2009 wines rising as Year of the Ox approaches

The Chinese New Year on 12 February this year will usher in the year of the Ox. A previous ‘Ox vintage’ was 2009, and wines from that vintage have been the second most-traded on the Liv-ex platform so far this year.

The year of the Ox has fallen on some much heralded vintages in the past, including 2009, 1985 and 1961.

Liv-ex has noted that buying demand from Asia is driving activity in 2009 vintage wines, especially from Bordeaux which currently accounts for 71% of trade by value in 2009 wines sold.

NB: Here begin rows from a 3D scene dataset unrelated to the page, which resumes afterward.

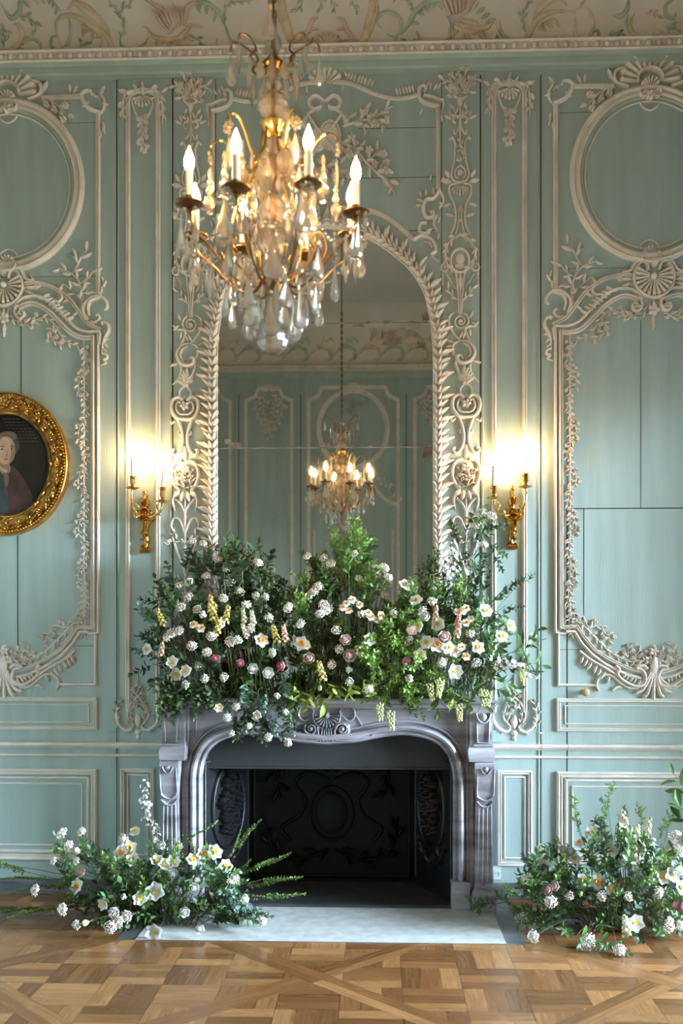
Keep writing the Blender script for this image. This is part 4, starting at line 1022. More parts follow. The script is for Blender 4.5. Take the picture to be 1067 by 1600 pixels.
for k in range(-2, 3): m.stroke([(cx + k * .012, cz - .07), (cx + k * .013, cz - .105), (cx + k * .017, cz - .14)], .007, .04)
fpart(m, 'carved_cartouche')

# ---- cast iron lining --------------------------------------------------------------
ir = empty('fireback', (0, .3, 0)); tag(ir, 'black cast iron lining with raised ornament inside the fireplace opening', 'fireback')
BX, BY, FX, FY, FZ = .49, .30, .70, -.2, 1.02
def ipart(m, name, mats='iron', parent=ir):
    o = m.build(name, mats, None, ang=40); o.parent = parent; o.matrix_parent_inverse = Matrix.Translation(-Vector((0, .3, 0))); return o
m = MB(); m.box((-BX - .01, BY, 0), (BX + .01, BY + .03, FZ)); m.y0 = BY
m.stroke([(-.47, .04), (-.47, .8), (.47, .8), (.47, .04)], .012, .015, closed=True)
for s_ in (-1, 1):
    m.stroke([(s_ * .02, .62), (s_ * .14, .66), (s_ * .22, .6), (s_ * .16, .5), (s_ * .2, .4), (s_ * .3, .33), (s_ * .25, .25)], .012, .014, smooth=6)
    m.rspray([(s_ * .05, .7), (s_ * .22, .74), (s_ * .34, .66), (s_ * .3, .5)], .08, .01, .025); m.rspray([(s_ * .02, .2), (s_ * .2, .14), (s_ * .35, .2), (s_ * .4, .4)], .08, .01, .025)
m.dome(0, .42, .10, .02, .13, 18); m.stroke([(.13 * math.cos(t), .42 + .16 * math.sin(t)) for t in [2 * PI * i / 30 for i in range(30)]], .007, .014, closed=True)
m.shell(0, .66, .02, .09, .2, PI - .2, 7, .03); ipart(m, 'back_plate', 'back_iron')
for s_ in (-1, 1):
    m = MB(); d = Vector((BX - FX, BY - FY, 0)); Ld = d.length; d.normalize()      # plate local: u along depth, z up
    h = MB(0); h.box((0, 0, 0), (Ld, .02, FZ)); h.stroke([(.03, .05), (.03, .78), (Ld - .04, .78), (Ld - .04, .05)], .010, .012, closed=True)
    h.stroke([(Ld * .5 + .17 * math.cos(t), .50 + .24 * math.sin(t)) for t in [2 * PI * i / 32 for i in range(32)]], .010, .02, closed=True)
    for k in range(22): h.rflower(Ld * .5 + .10 * math.cos(k * 2.4) * math.sqrt(k / 22), .52 + .19 * math.sin(k * 2.4) * math.sqrt(k / 22), .034, .04, 5, k)
    h.rspray([(Ld * .5, .16), (Ld * .3, .22), (Ld * .2, .3)], .06, .008, .02); h.rspray([(Ld * .5, .16), (Ld * .7, .22), (Ld * .8, .3)], .06, .008, .02)
    nrm = Vector((-d.y, d.x, 0))
    for (u, y, z) in h.v:
        p = Vector((FX, FY, 0)) + d * u + Vector((-d.y, d.x, 0)) * (-y); m.v.append((p.x * s_, p.y, z))
    m.f = [f if s_ > 0 else f[::-1] for f in h.f]; m.m = h.m
    ipart(m, 'side_plate')
m = MB(); m.box((-.72, -.13, .748), (.72, -.11, 1.0), bev=.002); m.box((-.72, -.137, .74), (.72, -.10, .755), bev=.003); ipart(m, 'damper_plate', 'damper_iron')
m = MB(); m.box((-.76, -.2, .0), (.76, BY + .03, .004)); m.box((-.80, -.24, FZ - .02), (.80, BY + .05, FZ + .02)); m.box((-.80, BY + .03, 0), (.80, BY + .06, FZ))
m.box((-.80, 0, 0), (-.76, BY + .03, FZ)); m.box((.76, 0, 0), (.80, BY + .03, FZ)); ipart(m, 'hearth_floor', 'slate')

# ================================================================ MIRROR
mr_ = bpy.data.materials.new('old_mirror'); mr_.use_nodes = True; MAT['mirror'] = mr_
nt = mr_.node_tree; N = nt.nodes; L = nt.links; b = N['Principled BSDF']
b.inputs['Metallic'].default_value = 1; b.inputs['Roughness'].default_value = .018
tc = N.new('ShaderNodeTexCoord'); nz = N.new('ShaderNodeTexNoise'); nz.inputs['Scale'].default_value = 2.6; nz.inputs['Detail'].default_value = 9; nz.inputs['Roughness'].default_value = .75
L.new(tc.outputs['Object'], nz.inputs['Vector']); cr = N.new('ShaderNodeValToRGB'); e = cr.color_ramp.elements
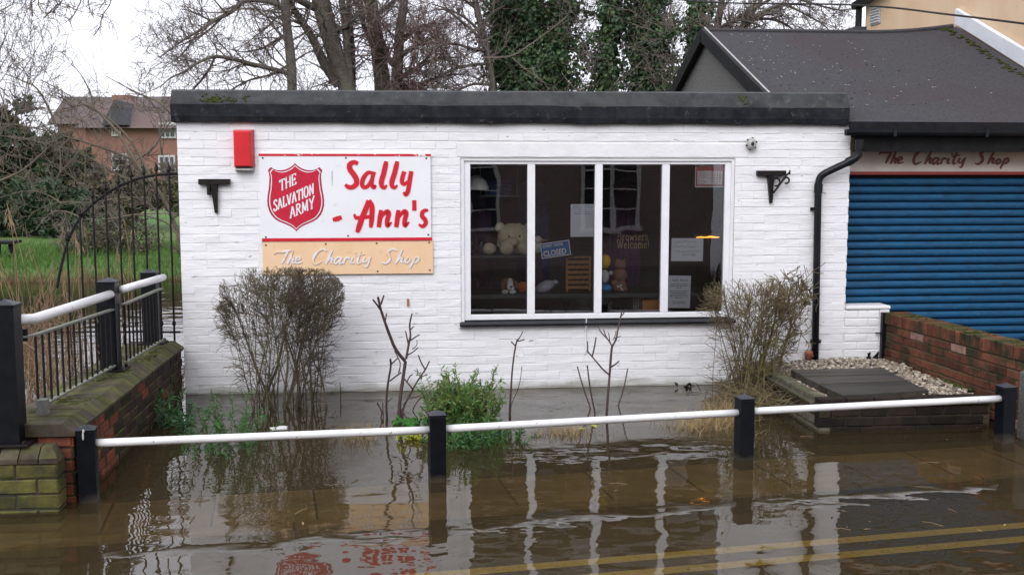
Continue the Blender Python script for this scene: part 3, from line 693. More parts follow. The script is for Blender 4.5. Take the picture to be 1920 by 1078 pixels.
# ------------------------------------------------------------------ shuttered building on the right
gar = thing('shuttered_annexe', 'pitched-roof annexe with a blue roller shutter and dark felt roof', 'building', (4.6, .3, 0))
SY = .30
mb = MB(); mb.box(3.22, 3.30, SY-.06, SY+.3, -.4, 2.40); mb.box(5.30, 5.74, SY-.06, SY+.3, -.4, 2.40); mb.box(3.30, 5.30, SY+.08, SY+.3, -.4, 2.40)
mb.box(3.22, 5.74, SY+.3, 6.0, -.4, 2.40); mb.build('wall', M['soot_wood'], gar)
sh = thing('roller_shutter', None, None, (4.3, SY, .1)); sh.parent = gar; sh.location = V((4.3,SY,.1)) - ABS[gar.name]
pitch = .0775; prof = []
for k in range(9):
    t = math.pi * k / 8; prof.append((-.024 * math.sin(t) - .001, .066 * (1 - math.cos(t)) / 2))
prof = [(.012, 0)] + prof + [(.012, .0665)] 
mb = MB(); mb.extrude([(SY + a, b) for a, b in prof], 3.301, 5.299)
z = .10; slat = None; ztop = 1.975
while z + pitch < ztop + .02:
    if slat is None:
        m2 = MB(); m2.v = [V(v) for v in mb.v]; m2.f = mb.f; m2.m = mb.m
        for v in m2.v: v.z += z
        slat = m2.build('slat', M['shutter'], sh)
        base = ABS[slat.name].copy()
    else:
        o = slat.copy(); COL.objects.link(o); o.location = slat.location + V((rnd.uniform(-.0005,.0005), 0, z - .10)); o.rotation_euler = (0, rnd.uniform(-.0006,.0006), 0); ABS[o.name] = base
    z += pitch
mb = MB(); mb.box(3.302, 5.298, SY+.013, SY+.020, .05, 2.05); mb.build('backing', M['soot_wood'], sh)
mb = MB(); mb.box(3.301, 3.325, SY-.035, SY-.022, .05, 1.99); mb.box(5.275, 5.299, SY-.035, SY-.022, .05, 1.99); mb.build('guide_rail', M['shutter'], sh)
fz0, fz1 = at(1700, 322, SY-.07).z, at(1700, 268, SY-.07).z
sb = MB(); sb.box(3.30, 5.72, SY-.07, SY-.05, fz0, fz1 + .05); fas = sb.build('fascia_board', M['fascia'], gar)
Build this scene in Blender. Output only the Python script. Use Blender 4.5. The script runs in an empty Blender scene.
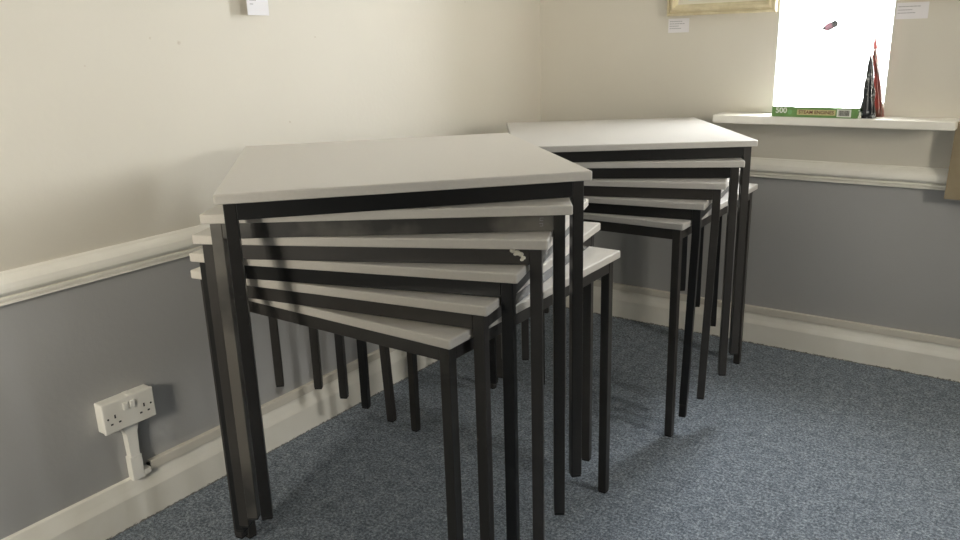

As it said on its blog: “The critical acclaim of the Bordeaux 2009 vintage, one of Robert Parker’s all-time favourites, has long held a deep allure for Asian buyers. It comes as no surprise then that so far in 2021 the 2009 vintage has lead Bordeaux trade by value (13%) in Asia.”

Parker was effusive in his praise of the 2009 clarets upon release saying that some of the wines from the Médoc and Graves, “may turn out to be the finest vintage I have tasted in 32 years of covering Bordeaux” and he followed that up when they were released physically by calling it “the greatest vintage I have tasted since 1982, of which it is a modern-day version, but greatly improved”.

Released at the height of the China-driven bull market (ironically), the 2009s were some of the most expensive Bordeaux wines ever released – before being over-shadowed by the 2010s the following year as the market began to turn.

Such was the jump in price from the 2008 to 2009/2010 en primeur campaigns that the primeur system has never quite been the same since.

Even though there have been some whispers about the ageing capacity of some 2009s of late, it’s clearly still a vintage with huge appeal among collectors.

Bordeaux may be leading the way but 23% of 2009 vintage trade is for Burgundian wine, 3% for Champagne, 2.4% for Australian wine and a sliver of 0.4% for Italian wines.